Companies routinely offer indemnification and advancement rights to their directors and officers, but quite often those rights are reduced to written statements appearing in multiple corporate documents, including articles of incorporation, bylaws, employment agreements and indemnification agreements. If the wording differs from one document to the next, the result can be conflicting provisions and confusion over which document prevails.

This was the issue facing the Delaware Chancery Court in Xu Hong Bin v. Heckmann Corp. There, a former director embroiled in litigation with his former employer asserted that the corporation was required to advance his expenses (i.e., pay his attorney’s fees and court costs) pending a final ruling in the lawsuit. The former director relied on the corporation’s articles of incorporation, which required the corporation to advance expenses to its officers and directors to the fullest extent permitted by law. The corporation recognized that the director had the right to advancement, but the corporation relied on the bylaws, which stated that the corporation could impose reasonable terms and conditions before advancing expenses. Earlier this month the Court resolved the dispute. See Letter Opinion, No. 4802-CC (Del. Ch. Jan. 8, 2010). While Delaware law provides that a corporation’s articles of incorporation trump a conflicting provision in the bylaws, the Court held that it was required to, and could, reconcile the two provisions. The Court conceded that the articles of incorporation could have been better drafted, but it concluded that the corporation could create the right to advancement in its articles, while at the same time reserve the right in the bylaws to impose reasonable conditions on the advancement of expenses.

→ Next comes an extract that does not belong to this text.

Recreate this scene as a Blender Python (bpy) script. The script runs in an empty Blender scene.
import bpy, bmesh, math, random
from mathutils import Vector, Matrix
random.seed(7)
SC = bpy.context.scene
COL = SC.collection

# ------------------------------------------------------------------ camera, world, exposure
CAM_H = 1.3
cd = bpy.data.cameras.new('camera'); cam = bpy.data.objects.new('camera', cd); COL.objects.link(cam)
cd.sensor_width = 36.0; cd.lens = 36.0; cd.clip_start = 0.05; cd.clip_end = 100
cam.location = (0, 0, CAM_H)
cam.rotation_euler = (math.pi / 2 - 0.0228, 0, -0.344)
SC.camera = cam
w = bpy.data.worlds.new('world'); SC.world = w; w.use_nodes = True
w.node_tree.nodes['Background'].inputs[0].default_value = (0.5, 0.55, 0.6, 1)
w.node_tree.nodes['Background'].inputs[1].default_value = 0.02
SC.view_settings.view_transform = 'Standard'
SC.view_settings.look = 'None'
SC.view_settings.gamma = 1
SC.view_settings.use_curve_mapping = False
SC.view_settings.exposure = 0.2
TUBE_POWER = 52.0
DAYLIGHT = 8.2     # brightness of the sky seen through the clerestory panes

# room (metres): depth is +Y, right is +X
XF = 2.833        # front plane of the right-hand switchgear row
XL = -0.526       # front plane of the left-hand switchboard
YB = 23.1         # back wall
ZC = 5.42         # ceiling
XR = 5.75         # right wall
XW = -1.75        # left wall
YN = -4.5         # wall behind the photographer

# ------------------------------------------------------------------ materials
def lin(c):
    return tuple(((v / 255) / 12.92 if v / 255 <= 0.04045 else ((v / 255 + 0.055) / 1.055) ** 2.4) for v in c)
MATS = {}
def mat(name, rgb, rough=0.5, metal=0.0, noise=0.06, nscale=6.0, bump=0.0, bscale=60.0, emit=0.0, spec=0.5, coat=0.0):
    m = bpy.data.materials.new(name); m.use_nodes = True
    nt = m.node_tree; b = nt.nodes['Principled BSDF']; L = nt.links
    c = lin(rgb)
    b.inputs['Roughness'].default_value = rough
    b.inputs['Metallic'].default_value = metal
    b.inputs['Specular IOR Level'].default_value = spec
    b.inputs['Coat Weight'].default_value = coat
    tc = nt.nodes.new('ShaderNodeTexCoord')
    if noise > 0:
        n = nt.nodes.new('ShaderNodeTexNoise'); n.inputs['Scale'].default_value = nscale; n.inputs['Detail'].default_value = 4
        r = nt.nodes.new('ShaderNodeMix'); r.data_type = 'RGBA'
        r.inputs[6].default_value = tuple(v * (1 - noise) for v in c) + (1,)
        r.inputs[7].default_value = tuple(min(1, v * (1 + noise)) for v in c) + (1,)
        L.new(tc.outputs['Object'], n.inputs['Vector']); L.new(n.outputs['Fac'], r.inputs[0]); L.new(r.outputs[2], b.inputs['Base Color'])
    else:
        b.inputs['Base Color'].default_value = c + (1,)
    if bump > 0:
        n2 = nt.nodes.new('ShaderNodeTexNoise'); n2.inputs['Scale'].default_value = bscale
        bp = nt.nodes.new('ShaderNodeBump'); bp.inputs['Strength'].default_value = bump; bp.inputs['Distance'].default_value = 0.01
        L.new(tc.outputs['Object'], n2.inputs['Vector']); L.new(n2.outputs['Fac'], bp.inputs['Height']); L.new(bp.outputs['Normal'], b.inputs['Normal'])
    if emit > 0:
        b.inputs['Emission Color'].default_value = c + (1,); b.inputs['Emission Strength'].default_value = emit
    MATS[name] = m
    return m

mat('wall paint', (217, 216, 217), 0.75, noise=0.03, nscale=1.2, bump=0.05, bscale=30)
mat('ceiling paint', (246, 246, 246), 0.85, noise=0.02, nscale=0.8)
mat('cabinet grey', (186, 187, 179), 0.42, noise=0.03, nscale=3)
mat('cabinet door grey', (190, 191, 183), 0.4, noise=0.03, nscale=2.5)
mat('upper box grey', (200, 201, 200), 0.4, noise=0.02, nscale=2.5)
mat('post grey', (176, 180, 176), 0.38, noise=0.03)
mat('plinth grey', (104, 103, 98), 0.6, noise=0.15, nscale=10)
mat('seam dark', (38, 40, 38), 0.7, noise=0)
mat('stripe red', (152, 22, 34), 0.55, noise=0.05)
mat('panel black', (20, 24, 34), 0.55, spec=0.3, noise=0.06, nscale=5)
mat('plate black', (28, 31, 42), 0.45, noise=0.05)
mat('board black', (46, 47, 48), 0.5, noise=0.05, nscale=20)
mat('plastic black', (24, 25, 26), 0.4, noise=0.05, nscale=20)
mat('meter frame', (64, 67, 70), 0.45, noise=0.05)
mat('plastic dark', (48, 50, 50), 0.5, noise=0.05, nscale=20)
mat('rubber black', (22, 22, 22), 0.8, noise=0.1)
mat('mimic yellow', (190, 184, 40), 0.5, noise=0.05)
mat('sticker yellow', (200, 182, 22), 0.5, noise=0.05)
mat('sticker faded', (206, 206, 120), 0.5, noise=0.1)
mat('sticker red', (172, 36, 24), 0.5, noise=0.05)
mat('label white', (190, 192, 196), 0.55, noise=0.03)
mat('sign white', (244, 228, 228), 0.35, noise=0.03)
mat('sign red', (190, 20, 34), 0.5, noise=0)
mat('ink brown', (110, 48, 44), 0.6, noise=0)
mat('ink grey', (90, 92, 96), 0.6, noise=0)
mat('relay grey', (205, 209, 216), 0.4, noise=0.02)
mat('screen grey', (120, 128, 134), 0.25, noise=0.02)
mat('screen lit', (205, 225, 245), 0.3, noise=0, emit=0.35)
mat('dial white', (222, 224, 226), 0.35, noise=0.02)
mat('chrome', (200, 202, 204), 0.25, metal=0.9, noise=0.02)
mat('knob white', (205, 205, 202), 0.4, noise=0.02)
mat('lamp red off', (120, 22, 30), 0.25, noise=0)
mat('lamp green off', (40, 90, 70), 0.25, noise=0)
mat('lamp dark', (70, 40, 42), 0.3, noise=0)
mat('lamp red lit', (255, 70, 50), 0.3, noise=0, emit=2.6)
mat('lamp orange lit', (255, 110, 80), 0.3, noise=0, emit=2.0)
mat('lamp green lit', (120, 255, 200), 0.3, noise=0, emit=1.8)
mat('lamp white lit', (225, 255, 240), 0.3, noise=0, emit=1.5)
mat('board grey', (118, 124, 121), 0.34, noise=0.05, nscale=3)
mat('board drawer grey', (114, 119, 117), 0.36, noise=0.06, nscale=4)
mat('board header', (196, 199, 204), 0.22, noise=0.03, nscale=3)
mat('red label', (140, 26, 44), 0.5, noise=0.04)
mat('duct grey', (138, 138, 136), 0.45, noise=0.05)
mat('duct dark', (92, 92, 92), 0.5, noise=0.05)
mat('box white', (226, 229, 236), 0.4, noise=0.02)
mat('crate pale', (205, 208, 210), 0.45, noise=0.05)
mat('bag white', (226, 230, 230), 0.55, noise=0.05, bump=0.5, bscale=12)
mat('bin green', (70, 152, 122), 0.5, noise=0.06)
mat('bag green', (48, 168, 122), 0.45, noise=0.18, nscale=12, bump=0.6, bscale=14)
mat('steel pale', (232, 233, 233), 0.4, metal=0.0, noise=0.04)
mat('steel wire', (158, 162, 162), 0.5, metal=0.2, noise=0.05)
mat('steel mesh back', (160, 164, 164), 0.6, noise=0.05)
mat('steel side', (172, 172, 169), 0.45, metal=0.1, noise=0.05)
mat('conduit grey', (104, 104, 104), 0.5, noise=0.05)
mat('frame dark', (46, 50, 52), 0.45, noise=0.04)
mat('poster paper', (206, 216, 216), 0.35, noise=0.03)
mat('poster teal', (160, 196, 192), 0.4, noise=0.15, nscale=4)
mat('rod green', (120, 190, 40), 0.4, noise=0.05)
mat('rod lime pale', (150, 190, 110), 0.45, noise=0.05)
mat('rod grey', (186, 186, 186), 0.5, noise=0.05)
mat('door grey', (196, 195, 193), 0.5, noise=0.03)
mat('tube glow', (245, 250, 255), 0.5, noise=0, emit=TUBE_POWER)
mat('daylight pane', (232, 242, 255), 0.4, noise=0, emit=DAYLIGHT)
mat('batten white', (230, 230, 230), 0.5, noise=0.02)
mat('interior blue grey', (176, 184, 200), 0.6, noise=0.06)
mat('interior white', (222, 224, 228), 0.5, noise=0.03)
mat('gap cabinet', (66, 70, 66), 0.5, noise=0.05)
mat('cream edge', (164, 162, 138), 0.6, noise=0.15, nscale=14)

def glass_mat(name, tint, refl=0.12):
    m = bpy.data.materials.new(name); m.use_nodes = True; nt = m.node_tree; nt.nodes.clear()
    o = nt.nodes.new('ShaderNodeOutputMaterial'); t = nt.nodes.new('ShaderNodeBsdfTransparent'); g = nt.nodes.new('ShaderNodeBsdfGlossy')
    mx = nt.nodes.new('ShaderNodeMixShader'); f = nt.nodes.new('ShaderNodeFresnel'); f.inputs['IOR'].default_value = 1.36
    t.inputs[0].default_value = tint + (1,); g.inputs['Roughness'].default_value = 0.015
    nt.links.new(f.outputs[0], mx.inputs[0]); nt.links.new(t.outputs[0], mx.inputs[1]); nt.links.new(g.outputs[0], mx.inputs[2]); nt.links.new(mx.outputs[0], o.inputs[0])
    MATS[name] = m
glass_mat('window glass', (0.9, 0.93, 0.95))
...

Consequently, it ruled in the corporation’s favor.

Although the Xu Court found a way to reconcile two seemingly inconsistent advancement provisions, companies would be well served to proactively conduct a review of their indemnification and advancement provisions to ensure that they are consistent before any litigation over their compatibility arises. Doing so would provide certainty to both the corporation and its directors and officers about the extent of the corporation’s obligation to indemnify and advance expenses to its directors and officers.